Review: I have read a lot of World War II and Holocaust memoirs and books, but I just can't quite seem to get enough of them. What appealed to me most about this novel is that it is about that time period in Denmark. I have read a bit about Denmark in WWII and how the Danes helped their Jewish citizens, but this novel added even more to my knowledge.
The author based the book on her family's experience working in the resistance and helping the Jewish Danes to escape to Sweden. That lends even more credibility to the story and that's a good thing. The main character's mother is an actress so the chapters are like those in a play (Act I, Scene 1, etc). It kind of an interesting twist on the usual chapter titles.
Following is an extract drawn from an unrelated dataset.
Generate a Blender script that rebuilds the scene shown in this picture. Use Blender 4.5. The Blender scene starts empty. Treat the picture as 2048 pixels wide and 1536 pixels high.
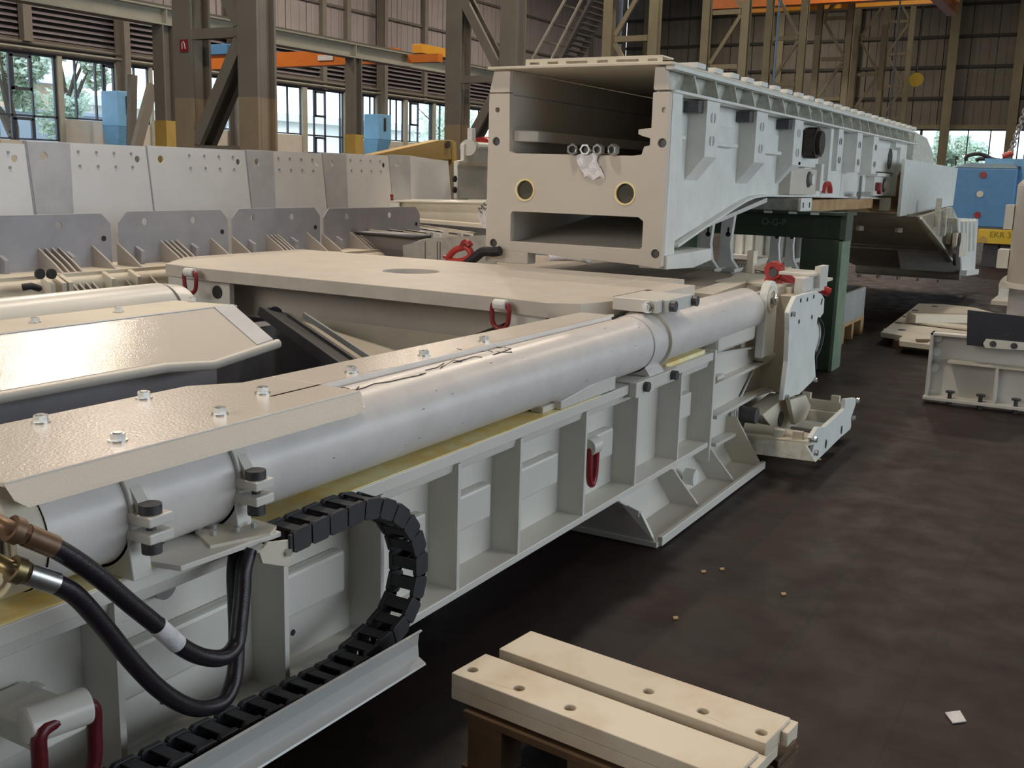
import bpy, bmesh, math, random
from mathutils import Vector, Matrix, geometry
random.seed(4)
V=Vector; PI=math.pi
sc=bpy.context.scene; COL=sc.collection
# ---------------- camera (X runs along the machines, Y to the left, Z up) ----------------
CAMH=1.7; FPX=2100.0
def _cam():
    dA=V((2263-1024,-(383-768),FPX)).normalized()
    up=dA.cross(V((1,-0.0275,0))).normalized()
    if up.y<0: up=-up
    dB=dA.cross(up).normalized()
    if dB.x>0: dB=-dB
    return [dA,dB,up]
_R=_cam()
def ray(px,py):
    c=V(((px-1024)/FPX,-(py-768)/FPX,1.0)); return V((_R[0].dot(c),_R[1].dot(c),_R[2].dot(c)))
def A(px,py,ax,val):
    """point of the real plane axis=val seen at that place of the photograph"""
    d=ray(px,py); o=V((0,0,CAMH)); return o+d*((val-o[ax])/d[ax])
cam=bpy.data.objects.new('camera',bpy.data.cameras.new('camera')); COL.objects.link(cam)
cam.matrix_world=Matrix(((_R[0].x,_R[0].y,-_R[0].z,0),(_R[1].x,_R[1].y,-_R[1].z,0),(_R[2].x,_R[2].y,-_R[2].z,CAMH),(0,0,0,1)))
cam.data.sensor_width=36; cam.data.lens=FPX/2048*36; cam.data.clip_end=500; cam.data.clip_start=.05
sc.camera=cam
# ---------------- view, sky and lamps ----------------
vs=sc.view_settings; vs.view_transform='Standard'; vs.look='None'; vs.gamma=1; vs.use_curve_mapping=False; vs.exposure=0.2
w=bpy.data.worlds.new('sky'); sc.world=w; w.use_nodes=True
nt=w.node_tree; bg=nt.nodes['Background']
tc=nt.nodes.new('ShaderNodeTexCoord'); sx=nt.nodes.new('ShaderNodeSeparateXYZ'); cr=nt.nodes.new('ShaderNodeValToRGB')
nt.links.new(tc.outputs['Generated'],sx.inputs[0]); nt.links.new(sx.outputs['Z'],cr.inputs[0]); nt.links.new(cr.outputs[0],bg.inputs[0])
cr.color_ramp.elements[0].color=(.86,.93,1,1); cr.color_ramp.elements[1].color=(.62,.78,1,1)
bg.inputs[1].default_value=3.0
def area(name,loc,target,size,sizey,power,col):
    l=bpy.data.lights.new(name,'AREA'); l.shape='RECTANGLE'; l.size=size; l.size_y=sizey; l.energy=power; l.color=col
    o=bpy.data.objects.new(name,l); COL.objects.link(o); o.location=loc
    o.rotation_euler=(V(target)-V(loc)).to_track_quat('-Z','Y').to_euler(); return o
# daylight from unseen windows on the right; the rear light is an added fill
area('daylight_right',(12,-12.5,3.6),(10,6,1.6),28,5.5,1450,(.80,.91,1.0))
#area('daylight_left',(12,28.8,5.0),(11,0,1.5),40,3,1,(.80,.90,1.0))
area('rear_fill',(-11,9,6.5),(7,5,1.2),12,6,820,(1.0,.95,.88))
# warm high-bay lamps under the roof, several added to brighten dark walls and panels
LAMPS=[(11.05,8.05,12.0),(3.6,5.2,11.5),(14,5,12.0),(24,10,12.0),(24,0,12.0),(40,8,12.0),(56,6,12.5),(5,-1.5,12.0),(18,22,12.5),(32,22,12.5),(46,22,12.5),(60,18,12.5)]
LW=[330,400,300,520,260,420,330,70,900,950,800,420]
for i,l in enumerate(LAMPS):
    area('high_bay_and_fill',l,(l[0],l[1],0),.6,.6,LW[i],(1.0,.85,.69))
# ---------------- materials ----------------
MATS={}
def mat(name,col,rough=.5,metal=0,var=.08,nscale=3.0,bump=0,bscale=60,col2=None,thr=None,coat=0):
    if name in MATS: return MATS[name]
    m=bpy.data.materials.new(name); m.use_nodes=True; t=m.node_tree; b=t.nodes['Principled BSDF']
    b.inputs['Roughness'].default_value=rough; b.inputs['Metallic'].default_value=metal
    if coat: b.inputs['Coat Weight'].default_value=coat; b.inputs['Coat Roughness'].default_value=.12
    g=t.nodes.new('ShaderNodeNewGeometry')
    n=t.nodes.new('ShaderNodeTexNoise'); n.inputs['Scale'].default_value=nscale; n.inputs['Detail'].default_value=6; n.inputs['Roughness'].default_value=.62
    t.links.new(g.outputs['Position'],n.inputs['Vector'])
    r=t.nodes.new('ShaderNodeValToRGB'); t.links.new(n.outputs['Fac'],r.inputs[0])
    c2=col2 or tuple(max(0,c*(1-var*2)) for c in col)
    e=r.color_ramp.elements
    e[0].position,e[1].position=(thr or (.32,.62)); e[0].color=(*c2,1); e[1].color=(*col,1)
    t.links.new(r.outputs[0],b.inputs['Base Color'])
    if bump:
        n2=t.nodes.new('ShaderNodeTexNoise'); n2.inputs['Scale'].default_value=bscale; n2.inputs['Detail'].default_value=3
        t.links.new(g.outputs['Position'],n2.inputs['Vector'])
        bp=t.nodes.new('ShaderNodeBump'); bp.inputs['Strength'].default_value=bump; bp.inputs['Distance'].default_value=.004
        t.links.new(n2.outputs['Fac'],bp.inputs['Height']); t.links.new(bp.outputs[0],b.inputs['Normal'])
    MATS[name]=m; return m
white=mat('white_paint',(.74,.72,.66),.33,var=.035,nscale=2.2,bump=.12,bscale=90)
mirrorp=mat('polished_white_paint',(.76,.70,.62),.08,var=.02,nscale=2,bump=.16,bscale=170)
gloss=mat('gloss_white_paint',(.76,.70,.62),.2,var=.02,nscale=2,bump=.35,bscale=140)
deckm=mat('dusty_white_paint',(.62,.57,.50),.5,var=.06,nscale=5,bump=.1)
pipem=mat('grimy_white_pipe',(.77,.73,.70),.34,var=.05,nscale=7,bump=.08)
coolw=mat('pale_white_paint',(.80,.82,.78),.4,var=.05,nscale=6)
dustw=mat('dusty_upper_paint',(.66,.68,.62),.5,nscale=16,col2=(.50,.49,.42),thr=(.36,.60))
panelw=mat('panel_white',(.90,.92,.94),.5,var=.05,nscale=1.6)
lapm=mat('panel_grey_lap',(.62,.64,.67),.5,var=.08,nscale=5)
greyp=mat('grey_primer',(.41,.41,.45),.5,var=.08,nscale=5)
cream=mat('cream_paint',(.74,.68,.56),.5,var=.06)
yellowtape=mat('yellow_grease_paper',(1.0,.93,.56),.45,nscale=9,col2=(.95,.66,.16),thr=(.30,.60),bump=.4,bscale=30)
zinc=mat('zinc_steel',(.62,.63,.62),.28,metal=.9,var=.12,nscale=60)
darksteel=mat('dark_steel',(.10,.10,.105),.45,metal=.5,var=.15,nscale=30)
rubber=mat('black_rubber',(.018,.018,.024),.55,var=.1,nscale=30)
beltm=mat('dark_rubber_belt',(.035,.030,.036),.45,var=.15,nscale=8)
chainm=mat('black_plastic',(.035,.035,.042),.5,var=.1,nscale=30)
hosem=mat('hose_rubber',(.018,.014,.020),.33,var=.1,nscale=60,bump=.2,bscale=260)
redm=mat('red_paint',(.30,.022,.028),.35,var=.12,nscale=22)
brightred=mat('bright_red_paint',(.50,.045,.035),.32,var=.12,nscale=20)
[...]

The story of the Danish people during WWII is a wonderful one and the country is usually held up as an example of how a country can stand up to an occupying force and do the right thing. What I liked about this book is that the author points out times when German soldiers did the right thing and allowed Jews to escape, didn't turn Danes in who were in the resistance, all at personal peril. I think that's important: all Germans were bad and all Danes weren't good. Nations and their citizens aren't all right and all wrong, people are individuals. We would do well to remember this today.